HOW EXPORTERS CAN MANAGE CURRENCY RISK
THROUGH BSE CURRENCY FUTURE CONTRACT
Date : 14 December 2020
One of the biggest risk factors involved in operating an Export business is that while the Purchase or Sales is in progress, the value of currency may change relative to the value of the U.S. dollar (assuming Export is with USA). This means that Export business is open to risk in terms of adverse movement in INR against US$. People who are already doing exports are exposed to foreign currency risk.
Foreign Exchange Risk Management involves:
- Protecting profit margins over sales made.
- Mitigating the negative impact of fluctuating rates on sales and procurements.
- Enhancing cash flow control.
- Simplifying domestic and foreign pricing.
So, when Exporters gets first order then the first thing he has to keep in mind is pricing or costing of products. That includes raw material, manufacturing, packaging and transportation cost.
CASE STUDY:
Let us assume an exporter has textile business and gets order to make shirts.
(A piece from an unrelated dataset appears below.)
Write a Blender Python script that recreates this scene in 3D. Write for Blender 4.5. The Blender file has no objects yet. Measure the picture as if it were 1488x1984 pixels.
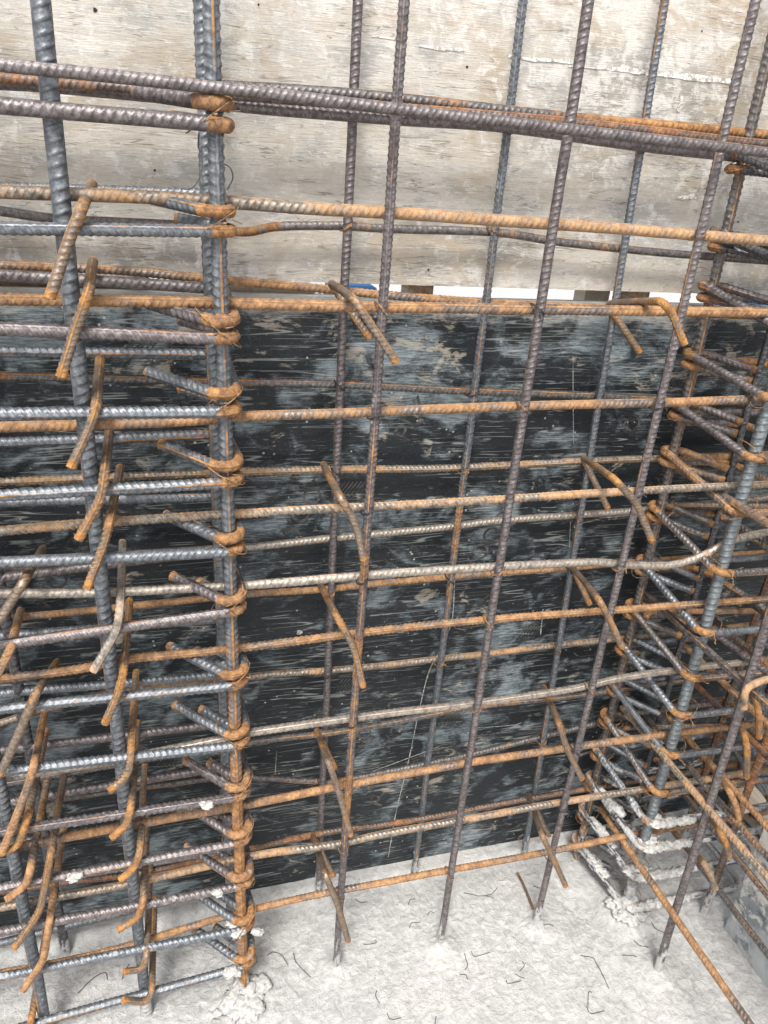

Assuming cost of shirt comes to around 72 Rs per piece and he decides to export the shirt at rate of Rs. 73 per piece keeping profit of 1 Rs.
Suppose he gets order of 10000 shirts so Total Costing is Rs. 7,30,000. He assumes the rate of 1 Dollar as 73 Rupees then he will quote a price of 1 dollar per shirt which comes to 10,000 dollar.
We assume his manufacturing is in month of November and he is expecting remittance in month of December.
HEDGING PROCESS WHILE DOING CURRENCY FUTURES
Sell 10 lots (1 lot is $ 1,000) of USD/INR Future Contract Expiry 29 Dec at 73.75. By doing this exercise, the Exporter has locked the Dollar Rupee Conversion Price at 73.75 and gained 75 paise extra (Rs. 7,500)
HEDGED | UNHEDGED | |||
Rate when Export is Realised | BSE EXCHANGE | BANK | EXCHANGE | BANK |
71 | 73.75-71 = 2.75 PROFIT | 71.00 – 73.00 = 2.00 Loss | 0 | 71.00 – 73.00 = 2.00 Loss |
72 | 73.75-72 = 1.75 PROFIT | 72.00 – 73.00 = 1.00 Loss | 0 | 72.00 – 73.00 = 1.00 Loss |
73 | 73-73.75 = 0.75 PROFIT | 73.00 – 73.00 = No Loss | 0 | 73.00 – 73.00 = No Loss |
74 | 74-73.75 = 0.25 LOSS. | 74.00-73.00 = 1.00 Profit | 0 | 74.00-73.00 = 1.00 Profit |
As we can see in case of Hedging the additional profit of 75 Paise is protected irrespective of adverse movement of currency but in case where the Exporter has not hedged on BSE Currency Future, he incurs a loss if Dollar Rupee goes below 73. In case of unhedged position, the profit of the company is wiped out at 72.00 and company goes into loss if the Dollar falls below 72.00.
We therefore advise all Exporters to use BSE currency platform to Manage the Currency Risk and Protect the profits against adverse movement of the currency.